Home » Garie McIntosh’s thematic trilogy

Technical aspects of the novels

The revised edition of What’s in a Name and two other books to be published form a series of inter-related novels in a thematic trilogy called The Barred-Spiral Trilogy. The theme is a reflective take on the relationship between mothers and their children.

As “bars generally affect . . . the motion of stars within spiral galaxies,” the trilogy is named for comparing a mother’s influence to what happens, the motions, in a spiral galaxy that has a central bar-shaped structure. Mothers are these structures, within which galaxies exist. Their children, residing within these galaxies, are the stars—which are affected by the motions, the events in our lives and every encounter therein that mothers effect.

Literary genre

Literary fiction with speculative elements of the supernatural (fantasy) and the dystopian as a main plot element, theme, or setting

Genre (umbrella genre)

Speculative fiction in the context of supernatural, futuristic or other imaginative themes

Subgenre (element, theme or setting)

  • Dystopian fiction (a genre of speculative fiction), which “explores social and political structures”
  • Supernatural fiction, which “exploits or requires as plot devices or themes some contradictions of the commonplace natural world and materialist assumptions about it”

Themes

The Barred-Spiral Trilogy is an allegorical theme about the undeniable influence that mothers have on their children.

The Allegories

What’s in a Name uses “the abuse and obscenity of silence” as an allegory for childhood traumas spanning into adulthood.

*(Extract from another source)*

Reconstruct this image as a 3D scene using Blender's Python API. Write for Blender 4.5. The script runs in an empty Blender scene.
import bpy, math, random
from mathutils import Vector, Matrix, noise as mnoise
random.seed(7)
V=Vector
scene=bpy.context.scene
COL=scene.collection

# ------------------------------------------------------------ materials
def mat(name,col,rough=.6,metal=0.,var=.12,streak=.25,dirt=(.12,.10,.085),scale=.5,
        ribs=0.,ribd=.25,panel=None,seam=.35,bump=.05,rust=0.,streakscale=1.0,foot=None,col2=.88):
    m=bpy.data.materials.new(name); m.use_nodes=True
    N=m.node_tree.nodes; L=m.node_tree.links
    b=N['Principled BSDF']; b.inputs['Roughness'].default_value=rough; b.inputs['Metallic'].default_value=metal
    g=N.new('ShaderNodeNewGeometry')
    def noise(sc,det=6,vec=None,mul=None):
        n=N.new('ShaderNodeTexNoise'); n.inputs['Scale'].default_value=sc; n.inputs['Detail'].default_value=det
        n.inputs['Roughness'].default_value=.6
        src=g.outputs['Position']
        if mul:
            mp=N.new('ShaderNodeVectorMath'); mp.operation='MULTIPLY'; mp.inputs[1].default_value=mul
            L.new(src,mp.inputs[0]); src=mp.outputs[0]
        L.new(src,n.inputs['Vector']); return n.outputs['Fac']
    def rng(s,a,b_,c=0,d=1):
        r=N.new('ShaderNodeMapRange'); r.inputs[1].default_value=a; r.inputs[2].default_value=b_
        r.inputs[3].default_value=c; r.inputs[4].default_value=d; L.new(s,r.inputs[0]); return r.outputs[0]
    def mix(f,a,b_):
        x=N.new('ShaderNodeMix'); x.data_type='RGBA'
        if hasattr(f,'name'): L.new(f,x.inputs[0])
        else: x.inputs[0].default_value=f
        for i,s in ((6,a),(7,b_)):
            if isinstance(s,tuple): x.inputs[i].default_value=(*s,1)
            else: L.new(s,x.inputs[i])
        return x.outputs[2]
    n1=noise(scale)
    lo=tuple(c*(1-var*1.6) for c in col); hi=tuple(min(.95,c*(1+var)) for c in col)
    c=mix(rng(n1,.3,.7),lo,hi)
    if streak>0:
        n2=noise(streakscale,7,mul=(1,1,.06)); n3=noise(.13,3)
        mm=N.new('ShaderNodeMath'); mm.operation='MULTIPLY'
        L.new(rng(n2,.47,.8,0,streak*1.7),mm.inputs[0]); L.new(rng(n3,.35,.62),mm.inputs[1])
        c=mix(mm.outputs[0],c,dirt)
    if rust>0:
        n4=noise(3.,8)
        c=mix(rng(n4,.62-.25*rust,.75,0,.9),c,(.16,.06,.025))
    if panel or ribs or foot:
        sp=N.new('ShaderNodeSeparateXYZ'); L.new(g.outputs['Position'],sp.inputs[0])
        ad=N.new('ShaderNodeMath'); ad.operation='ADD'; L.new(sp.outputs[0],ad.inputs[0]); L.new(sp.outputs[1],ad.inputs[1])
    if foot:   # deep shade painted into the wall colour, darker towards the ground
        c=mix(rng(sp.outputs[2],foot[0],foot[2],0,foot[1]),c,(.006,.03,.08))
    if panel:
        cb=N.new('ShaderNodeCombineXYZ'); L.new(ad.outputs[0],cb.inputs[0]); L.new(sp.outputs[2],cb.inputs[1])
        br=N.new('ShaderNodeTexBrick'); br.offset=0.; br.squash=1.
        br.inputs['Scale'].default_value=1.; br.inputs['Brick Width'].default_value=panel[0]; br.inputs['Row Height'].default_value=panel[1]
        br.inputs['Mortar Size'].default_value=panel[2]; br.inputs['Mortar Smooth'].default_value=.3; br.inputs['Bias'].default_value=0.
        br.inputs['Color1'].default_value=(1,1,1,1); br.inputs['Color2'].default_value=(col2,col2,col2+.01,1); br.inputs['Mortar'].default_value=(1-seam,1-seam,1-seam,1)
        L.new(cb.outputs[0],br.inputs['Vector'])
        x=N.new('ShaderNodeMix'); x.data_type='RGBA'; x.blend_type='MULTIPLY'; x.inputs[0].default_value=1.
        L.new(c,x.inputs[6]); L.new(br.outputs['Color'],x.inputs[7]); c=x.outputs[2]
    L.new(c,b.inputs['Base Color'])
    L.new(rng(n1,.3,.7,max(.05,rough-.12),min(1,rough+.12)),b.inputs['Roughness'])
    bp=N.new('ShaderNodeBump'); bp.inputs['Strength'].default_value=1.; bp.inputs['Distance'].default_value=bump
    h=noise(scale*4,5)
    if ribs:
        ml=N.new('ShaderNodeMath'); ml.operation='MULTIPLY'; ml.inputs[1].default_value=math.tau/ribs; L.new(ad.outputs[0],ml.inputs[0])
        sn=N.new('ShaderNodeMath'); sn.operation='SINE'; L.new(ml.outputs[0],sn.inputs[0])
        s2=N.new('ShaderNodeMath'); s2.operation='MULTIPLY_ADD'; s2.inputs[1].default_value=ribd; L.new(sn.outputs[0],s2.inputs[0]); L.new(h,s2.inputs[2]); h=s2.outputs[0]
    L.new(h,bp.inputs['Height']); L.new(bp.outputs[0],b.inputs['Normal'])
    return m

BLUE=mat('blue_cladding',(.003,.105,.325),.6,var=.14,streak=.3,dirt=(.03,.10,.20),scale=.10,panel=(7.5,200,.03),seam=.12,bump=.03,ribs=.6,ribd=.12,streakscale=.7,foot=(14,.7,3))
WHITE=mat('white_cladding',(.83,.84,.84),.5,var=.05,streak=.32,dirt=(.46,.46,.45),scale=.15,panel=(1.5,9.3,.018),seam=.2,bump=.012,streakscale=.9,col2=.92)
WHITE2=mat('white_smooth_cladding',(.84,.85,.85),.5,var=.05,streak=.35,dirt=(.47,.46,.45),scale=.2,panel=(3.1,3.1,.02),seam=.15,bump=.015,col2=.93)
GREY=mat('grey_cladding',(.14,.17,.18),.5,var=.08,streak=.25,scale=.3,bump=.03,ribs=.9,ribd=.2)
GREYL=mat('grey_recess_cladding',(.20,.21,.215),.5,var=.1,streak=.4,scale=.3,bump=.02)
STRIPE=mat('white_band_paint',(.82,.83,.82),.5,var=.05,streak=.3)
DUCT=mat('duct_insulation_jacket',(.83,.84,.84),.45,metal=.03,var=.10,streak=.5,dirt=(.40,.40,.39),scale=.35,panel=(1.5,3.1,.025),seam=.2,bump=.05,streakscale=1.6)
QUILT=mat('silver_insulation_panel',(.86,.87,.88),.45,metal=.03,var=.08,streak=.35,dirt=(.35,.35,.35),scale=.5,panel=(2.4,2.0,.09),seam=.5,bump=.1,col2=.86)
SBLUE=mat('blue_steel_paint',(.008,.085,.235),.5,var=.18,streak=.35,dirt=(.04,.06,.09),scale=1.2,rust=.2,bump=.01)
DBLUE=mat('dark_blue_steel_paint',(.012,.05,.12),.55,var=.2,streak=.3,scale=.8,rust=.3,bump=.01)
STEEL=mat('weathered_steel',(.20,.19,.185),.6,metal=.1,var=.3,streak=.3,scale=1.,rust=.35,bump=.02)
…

The Perfumed Shroud is an allegory for a woman’s grief, which the novel uses to reinforce that a mother’s denial can have deadly consequences. Whaleseasons, a portmanteau coined from a combination of whales and seasons, is an allegory for the shocking experiences and realities of men who, having accepted that they need their mothers, discover that mothers destroy sons. The novel maps Christology as a spiritual allegory onto narratology to define the true nature, or hypostasis, of the central character, Bushnell (Kingsley Busha Ⅱ). He discovers that to get his wife and children to move back into the house after they have left him, he must find the answer to an enduring question from his past. Meanwhile, the reader is tasked with figuring out Bushnell’s reality amongst the boy, the man, and the father.

Novel structure

Character story

“The story begins at the moment when the main character becomes so unhappy, impatient or angry in her present role that she begins the process of change; it ends when the character either settles into a new role (happily or not) or gives up the struggle and remains in the old role (happily or not).”

  • What’s in a Name
  • Whaleseasons

Event story

“In the event story, something is wrong in the fabric of the universe; the world is out of order.”